# COLLECTED DATA start

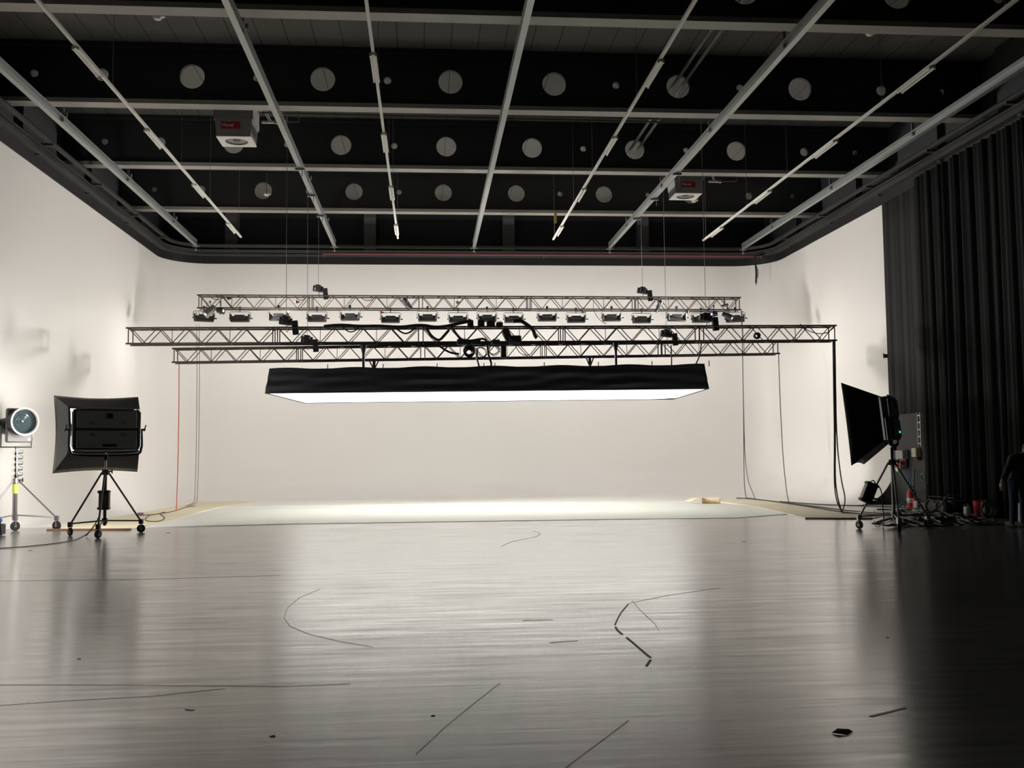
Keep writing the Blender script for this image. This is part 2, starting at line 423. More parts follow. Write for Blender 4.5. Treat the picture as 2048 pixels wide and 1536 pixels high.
# ------------------------------------------------------------------ conduits with fluorescent battens
ZT = 1.6 + 6.9
cond_x = [-5.83, -.88, 4.15, 9.13]
cond_n = ['far left', 'left of centre', 'right of centre', 'far right']
cond_l = ['slim white ceiling conduit, leftmost of the four carrying tube lights', 'slim white ceiling conduit just left of the middle steel rail',
          'slim white ceiling conduit just right of the middle steel rail', 'slim white ceiling conduit, rightmost of the four carrying tube lights']
lamp0 = None
near = ['nearest', 'second nearest', 'third nearest', 'farthest']
where = ['on the leftmost ceiling conduit', 'on the ceiling conduit left of the middle rail', 'on the ceiling conduit right of the middle rail', 'on the rightmost ceiling conduit']
for i, x in enumerate(cond_x):
    y0, y1 = 9.0, 31.95
    t = thing('lighting_conduit', cond_l[i], 'conduit', (x, y0, ZT), 0, 'lighting conduits on the ceiling')
    MB().box((0, (y1 - y0) / 2, 0), (.055, y1 - y0, .05)).build('conduit_body', M_WHITE, t, smooth=False)
    for yy in (11, 14.6, 18.9, 24.2, 27.4, 31.6):
        MB().cone((0, yy - y0, .02), (0, yy - y0, ZD - ZT - .02), .006, n=5).cone((0, yy - y0, .02), (0, yy - y0, .07), .02, n=8).build('suspension_wire', M_STEEL, t)
    for k, yy in enumerate((17.52, 21.82, 26.13, 30.47)):
        lab = near[k] + ' white twin tube batten ' + where[i]
        if lamp0 is None:
            lamp0 = a = thing('fluorescent_batten', lab, 'ceiling light', (x, yy, ZT - .025), 0, 'twin tube battens')
            h = MB().box((0, 0, -.02), (.06, 1.24, .04), top=(1, 1))
            h.build('housing', M_WHITE, a, smooth=False)
            for s in (-1, 1):
                MB().cone((s * .045, -.58, -.045), (s * .045, .58, -.045), .017, n=12).build('lamp_tube', M_TUBE, a)
                for e in (-1, 1): MB().box((s * .045, e * .605, -.035), (.035, .04, .06)).build('lamp_holder', M_WHITE, a)
        else:
            a = copy_tree(lamp0); a.location = (x, yy, ZT - .025); a['label'] = lab

# ------------------------------------------------------------------ fan heaters
def heater(px, Y, label, side):
    w = .92; p = at(px, 300 if side > 0 else 410, Y)
    zb = (EYE + ray(px, 272) * (Y / ray(px, 272).y)).z if side > 0 else (EYE + ray(px, 386) * (Y / ray(px, 386).y)).z
    t = thing('fan_heater', label, 'heater', (p.x, Y, zb), 0, 'grey fan heaters under the ceiling')
    d = .9
    MB().box((0, d / 2, .62), (w, d, .42)).build('upper_casing', M_GREYUNIT, t, smooth=False)
    MB().box((0, d / 2, .22), (w * .86, d * .9, .38), top=(1.1, 1.08)).build('lower_casing', M_GREYUNIT, t, smooth=False)
    # bottom plate with a round outlet
    n = 40; outer = [Vector((-.41, .04, 0)), Vector((.41, .04, 0)), Vector((.41, .86, 0)), Vector((-.41, .86, 0))]
    hole = [Vector((.27 * math.cos(-2 * PI * i / n), .45 + .27 * math.sin(-2 * PI * i / n), 0)) for i in range(n)]
    loops = [outer, hole]; tr = tessellate_polygon(loops); flat = outer + hole
    mb = MB().add([(q.x, q.y, 0) for q in flat], [tuple(f) for f in tr])
    mb.add([(q.x, q.y, .02) for q in flat], [tuple(f) for f in tr])
    for ln in (range(0, 4), range(4, 4 + n)):
        ln = list(ln); mb.add([(flat[i].x, flat[i].y, z) for i in ln for z in (0, .02)], [(2 * i, 2 * ((i + 1) % len(ln)), 2 * ((i + 1) % len(ln)) + 1, 2 * i + 1) for i in range(len(ln))])
    mb.build('outlet_plate', M_WHITE, t, smooth=False)
    MB().lathe([(.272, .0), (.22, .03), (.10, .03), (.08, .01), (.0, .01)], (0, .45, .005), caps=False).build('swirl_outlet', M_RIM, t)
    MB().box((-.02 * side - .04, .03 - .025, .26), (.44, .02, .16)).build('label_plate', M_RED, t, smooth=False)
    c = bpy.data.curves.new('lettering', 'FONT'); c.body = 'Hoval'; c.size = .115; c.extrude = .004; c.align_x = 'LEFT'; c.align_y = 'CENTER'
    o = bpy.data.objects.new('lettering', c); me = bpy.data.meshes.new_from_object(o); bpy.data.objects.remove(o); bpy.data.curves.remove(c)
    me.materials.clear(); me.materials.append(M_WHITE); me.name = 'lettering'
    o = bpy.data.objects.new('lettering', me); COL.objects.link(o); o.parent = t; o.location = (-.02 * side - .04 - .20, -.012, .265); o.rotation_euler = (PI / 2, 0, 0)
    for sx in (-1, 1): MB().cone((sx * .4, .1, .8), (sx * .4, .1, ZD - zb), .012, n=6).cone((sx * .4, .8, .8), (sx * .4, .8, ZD - zb), .012, n=6).build('hanger_rod', M_STEEL, t)
    # insulated pipes and valves on the right
    pp = MB().cone((w / 2 - .02, .1, .70), (w / 2 + .2, .1, .70), .05, n=10).cone((w / 2 + .24, .1, .7), (w / 2 + .38, .2, .42), .035, n=10).cone((w / 2 + .18, .16, .40), (w / 2 + .48, .16, .40), .035, n=10)
    pp.build('insulated_pipe', M_WHITE, t)
    MB().sphere((w / 2 + .53, .16, .4), .05, 8).cone((w / 2 + .2, .1, .76), (w / 2 + .36, .1, .76), .02, n=8).build('valve', M_BRASS, t)
    MB().tube([(w / 2 + .2, .12, .72), (w / 2 + 1.0, .14, .70), (w / 2 + 1.05, .14, .66), (w / 2 + 1.05, .14, .42), (w / 2 + .5, .16, .4)], .018, 6).build('pipe', M_GREYCABLE, t)
    return t
heater(466, 23.75, 'grey fan heater with a red label, beside the second ceiling rail', 1)
heater(1379, 28.75, 'smaller looking grey fan heater with a red label, beside the fourth ceiling rail', -1)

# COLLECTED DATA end

▶ PROBLEM TO WORK ON
Skipping the pictures, transcribe each line above exactly as it appears.

▶ RESULT FOR THIS TASK
Keep writing the Blender script for this image. This is part 2, starting at line 423. More parts follow. Write for Blender 4.5. Treat the picture as 2048 pixels wide and 1536 pixels high.
# ------------------------------------------------------------------ conduits with fluorescent battens
ZT = 1.6 + 6.9
cond_x = [-5.83, -.88, 4.15, 9.13]
cond_n = ['far left', 'left of centre', 'right of centre', 'far right']
cond_l = ['slim white ceiling conduit, leftmost of the four carrying tube lights', 'slim white ceiling conduit just left of the middle steel rail',
          'slim white ceiling conduit just right of the middle steel rail', 'slim white ceiling conduit, rightmost of the four carrying tube lights']
lamp0 = None
near = ['nearest', 'second nearest', 'third nearest', 'farthest']
where = ['on the leftmost ceiling conduit', 'on the ceiling conduit left of the middle rail', 'on the ceiling conduit right of the middle rail', 'on the rightmost ceiling conduit']
for i, x in enumerate(cond_x):
    y0, y1 = 9.0, 31.95
    t = thing('lighting_conduit', cond_l[i], 'conduit', (x, y0, ZT), 0, 'lighting conduits on the ceiling')
    MB().box((0, (y1 - y0) / 2, 0), (.055, y1 - y0, .05)).build('conduit_body', M_WHITE, t, smooth=False)
    for yy in (11, 14.6, 18.9, 24.2, 27.4, 31.6):
        MB().cone((0, yy - y0, .02), (0, yy - y0, ZD - ZT - .02), .006, n=5).cone((0, yy - y0, .02), (0, yy - y0, .07), .02, n=8).build('suspension_wire', M_STEEL, t)
    for k, yy in enumerate((17.52, 21.82, 26.13, 30.47)):
        lab = near[k] + ' white twin tube batten ' + where[i]
        if lamp0 is None:
            lamp0 = a = thing('fluorescent_batten', lab, 'ceiling light', (x, yy, ZT - .025), 0, 'twin tube battens')
            h = MB().box((0, 0, -.02), (.06, 1.24, .04), top=(1, 1))
            h.build('housing', M_WHITE, a, smooth=False)
            for s in (-1, 1):
                MB().cone((s * .045, -.58, -.045), (s * .045, .58, -.045), .017, n=12).build('lamp_tube', M_TUBE, a)
                for e in (-1, 1): MB().box((s * .045, e * .605, -.035), (.035, .04, .06)).build('lamp_holder', M_WHITE, a)
        else:
            a = copy_tree(lamp0); a.location = (x, yy, ZT - .025); a['label'] = lab

# ------------------------------------------------------------------ fan heaters
def heater(px, Y, label, side):
    w = .92; p = at(px, 300 if side > 0 else 410, Y)
    zb = (EYE + ray(px, 272) * (Y / ray(px, 272).y)).z if side > 0 else (EYE + ray(px, 386) * (Y / ray(px, 386).y)).z
    t = thing('fan_heater', label, 'heater', (p.x, Y, zb), 0, 'grey fan heaters under the ceiling')
    d = .9
    MB().box((0, d / 2, .62), (w, d, .42)).build('upper_casing', M_GREYUNIT, t, smooth=False)
    MB().box((0, d / 2, .22), (w * .86, d * .9, .38), top=(1.1, 1.08)).build('lower_casing', M_GREYUNIT, t, smooth=False)
    # bottom plate with a round outlet
    n = 40; outer = [Vector((-.41, .04, 0)), Vector((.41, .04, 0)), Vector((.41, .86, 0)), Vector((-.41, .86, 0))]
    hole = [Vector((.27 * math.cos(-2 * PI * i / n), .45 + .27 * math.sin(-2 * PI * i / n), 0)) for i in range(n)]
    loops = [outer, hole]; tr = tessellate_polygon(loops); flat = outer + hole
    mb = MB().add([(q.x, q.y, 0) for q in flat], [tuple(f) for f in tr])
    mb.add([(q.x, q.y, .02) for q in flat], [tuple(f) for f in tr])
    for ln in (range(0, 4), range(4, 4 + n)):
        ln = list(ln); mb.add([(flat[i].x, flat[i].y, z) for i in ln for z in (0, .02)], [(2 * i, 2 * ((i + 1) % len(ln)), 2 * ((i + 1) % len(ln)) + 1, 2 * i + 1) for i in range(len(ln))])
    mb.build('outlet_plate', M_WHITE, t, smooth=False)
    MB().lathe([(.272, .0), (.22, .03), (.10, .03), (.08, .01), (.0, .01)], (0, .45, .005), caps=False).build('swirl_outlet', M_RIM, t)
    MB().box((-.02 * side - .04, .03 - .025, .26), (.44, .02, .16)).build('label_plate', M_RED, t, smooth=False)
    c = bpy.data.curves.new('lettering', 'FONT'); c.body = 'Hoval'; c.size = .115; c.extrude = .004; c.align_x = 'LEFT'; c.align_y = 'CENTER'
    o = bpy.data.objects.new('lettering', c); me = bpy.data.meshes.new_from_object(o); bpy.data.objects.remove(o); bpy.data.curves.remove(c)
    me.materials.clear(); me.materials.append(M_WHITE); me.name = 'lettering'
    o = bpy.data.objects.new('lettering', me); COL.objects.link(o); o.parent = t; o.location = (-.02 * side - .04 - .20, -.012, .265); o.rotation_euler = (PI / 2, 0, 0)
    for sx in (-1, 1): MB().cone((sx * .4, .1, .8), (sx * .4, .1, ZD - zb), .012, n=6).cone((sx * .4, .8, .8), (sx * .4, .8, ZD - zb), .012, n=6).build('hanger_rod', M_STEEL, t)
    # insulated pipes and valves on the right
    pp = MB().cone((w / 2 - .02, .1, .70), (w / 2 + .2, .1, .70), .05, n=10).cone((w / 2 + .24, .1, .7), (w / 2 + .38, .2, .42), .035, n=10).cone((w / 2 + .18, .16, .40), (w / 2 + .48, .16, .40), .035, n=10)
    pp.build('insulated_pipe', M_WHITE, t)
    MB().sphere((w / 2 + .53, .16, .4), .05, 8).cone((w / 2 + .2, .1, .76), (w / 2 + .36, .1, .76), .02, n=8).build('valve', M_BRASS, t)
    MB().tube([(w / 2 + .2, .12, .72), (w / 2 + 1.0, .14, .70), (w / 2 + 1.05, .14, .66), (w / 2 + 1.05, .14, .42), (w / 2 + .5, .16, .4)], .018, 6).build('pipe', M_GREYCABLE, t)
    return t
heater(466, 23.75, 'grey fan heater with a red label, beside the second ceiling rail', 1)
heater(1379, 28.75, 'smaller looking grey fan heater with a red label, beside the fourth ceiling rail', -1)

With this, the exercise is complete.